Your instructions:
Would you quote the material below in full and unchanged?

Start Source excerpt

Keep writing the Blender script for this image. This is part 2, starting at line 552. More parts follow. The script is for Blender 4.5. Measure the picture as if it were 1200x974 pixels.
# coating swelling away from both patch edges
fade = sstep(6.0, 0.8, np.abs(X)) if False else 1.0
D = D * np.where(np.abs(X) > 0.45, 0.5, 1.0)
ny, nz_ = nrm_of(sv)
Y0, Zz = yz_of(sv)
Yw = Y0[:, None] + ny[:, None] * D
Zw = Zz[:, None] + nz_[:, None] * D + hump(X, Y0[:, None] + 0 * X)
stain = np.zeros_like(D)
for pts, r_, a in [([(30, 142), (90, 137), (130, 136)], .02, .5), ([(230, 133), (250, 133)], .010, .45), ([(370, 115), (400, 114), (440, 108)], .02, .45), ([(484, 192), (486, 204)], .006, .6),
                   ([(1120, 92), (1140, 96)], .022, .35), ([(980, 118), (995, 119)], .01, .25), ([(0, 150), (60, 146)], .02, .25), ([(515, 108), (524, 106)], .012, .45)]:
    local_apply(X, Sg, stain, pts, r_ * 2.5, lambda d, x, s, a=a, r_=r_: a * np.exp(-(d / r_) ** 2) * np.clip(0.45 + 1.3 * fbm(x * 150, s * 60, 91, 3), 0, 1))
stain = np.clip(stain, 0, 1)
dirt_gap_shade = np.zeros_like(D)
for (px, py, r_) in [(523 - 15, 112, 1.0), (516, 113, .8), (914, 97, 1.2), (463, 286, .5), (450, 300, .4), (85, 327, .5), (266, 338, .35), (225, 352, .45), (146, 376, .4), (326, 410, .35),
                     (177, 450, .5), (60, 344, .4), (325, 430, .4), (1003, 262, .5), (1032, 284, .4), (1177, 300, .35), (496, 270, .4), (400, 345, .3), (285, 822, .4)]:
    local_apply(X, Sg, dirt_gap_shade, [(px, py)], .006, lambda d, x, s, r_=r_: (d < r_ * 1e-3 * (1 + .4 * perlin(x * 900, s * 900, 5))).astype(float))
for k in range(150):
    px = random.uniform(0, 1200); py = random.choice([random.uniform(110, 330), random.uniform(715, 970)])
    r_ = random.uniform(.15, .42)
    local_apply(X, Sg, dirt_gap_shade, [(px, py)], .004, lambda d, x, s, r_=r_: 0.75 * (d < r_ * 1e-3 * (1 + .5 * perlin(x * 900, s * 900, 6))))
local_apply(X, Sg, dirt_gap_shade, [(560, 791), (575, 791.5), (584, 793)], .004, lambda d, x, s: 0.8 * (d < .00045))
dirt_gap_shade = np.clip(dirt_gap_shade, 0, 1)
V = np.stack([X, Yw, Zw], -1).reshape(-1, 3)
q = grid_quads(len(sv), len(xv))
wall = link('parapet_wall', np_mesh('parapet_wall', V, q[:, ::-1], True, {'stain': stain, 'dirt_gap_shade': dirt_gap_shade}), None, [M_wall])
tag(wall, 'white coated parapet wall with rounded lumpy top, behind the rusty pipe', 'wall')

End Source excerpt

Completed exercise:
Keep writing the Blender script for this image. This is part 2, starting at line 552. More parts follow. The script is for Blender 4.5. Measure the picture as if it were 1200x974 pixels.
# coating swelling away from both patch edges
fade = sstep(6.0, 0.8, np.abs(X)) if False else 1.0
D = D * np.where(np.abs(X) > 0.45, 0.5, 1.0)
ny, nz_ = nrm_of(sv)
Y0, Zz = yz_of(sv)
Yw = Y0[:, None] + ny[:, None] * D
Zw = Zz[:, None] + nz_[:, None] * D + hump(X, Y0[:, None] + 0 * X)
stain = np.zeros_like(D)
for pts, r_, a in [([(30, 142), (90, 137), (130, 136)], .02, .5), ([(230, 133), (250, 133)], .010, .45), ([(370, 115), (400, 114), (440, 108)], .02, .45), ([(484, 192), (486, 204)], .006, .6),
                   ([(1120, 92), (1140, 96)], .022, .35), ([(980, 118), (995, 119)], .01, .25), ([(0, 150), (60, 146)], .02, .25), ([(515, 108), (524, 106)], .012, .45)]:
    local_apply(X, Sg, stain, pts, r_ * 2.5, lambda d, x, s, a=a, r_=r_: a * np.exp(-(d / r_) ** 2) * np.clip(0.45 + 1.3 * fbm(x * 150, s * 60, 91, 3), 0, 1))
stain = np.clip(stain, 0, 1)
dirt_gap_shade = np.zeros_like(D)
for (px, py, r_) in [(523 - 15, 112, 1.0), (516, 113, .8), (914, 97, 1.2), (463, 286, .5), (450, 300, .4), (85, 327, .5), (266, 338, .35), (225, 352, .45), (146, 376, .4), (326, 410, .35),
                     (177, 450, .5), (60, 344, .4), (325, 430, .4), (1003, 262, .5), (1032, 284, .4), (1177, 300, .35), (496, 270, .4), (400, 345, .3), (285, 822, .4)]:
    local_apply(X, Sg, dirt_gap_shade, [(px, py)], .006, lambda d, x, s, r_=r_: (d < r_ * 1e-3 * (1 + .4 * perlin(x * 900, s * 900, 5))).astype(float))
for k in range(150):
    px = random.uniform(0, 1200); py = random.choice([random.uniform(110, 330), random.uniform(715, 970)])
    r_ = random.uniform(.15, .42)
    local_apply(X, Sg, dirt_gap_shade, [(px, py)], .004, lambda d, x, s, r_=r_: 0.75 * (d < r_ * 1e-3 * (1 + .5 * perlin(x * 900, s * 900, 6))))
local_apply(X, Sg, dirt_gap_shade, [(560, 791), (575, 791.5), (584, 793)], .004, lambda d, x, s: 0.8 * (d < .00045))
dirt_gap_shade = np.clip(dirt_gap_shade, 0, 1)
V = np.stack([X, Yw, Zw], -1).reshape(-1, 3)
q = grid_quads(len(sv), len(xv))
wall = link('parapet_wall', np_mesh('parapet_wall', V, q[:, ::-1], True, {'stain': stain, 'dirt_gap_shade': dirt_gap_shade}), None, [M_wall])
tag(wall, 'white coated parapet wall with rounded lumpy top, behind the rusty pipe', 'wall')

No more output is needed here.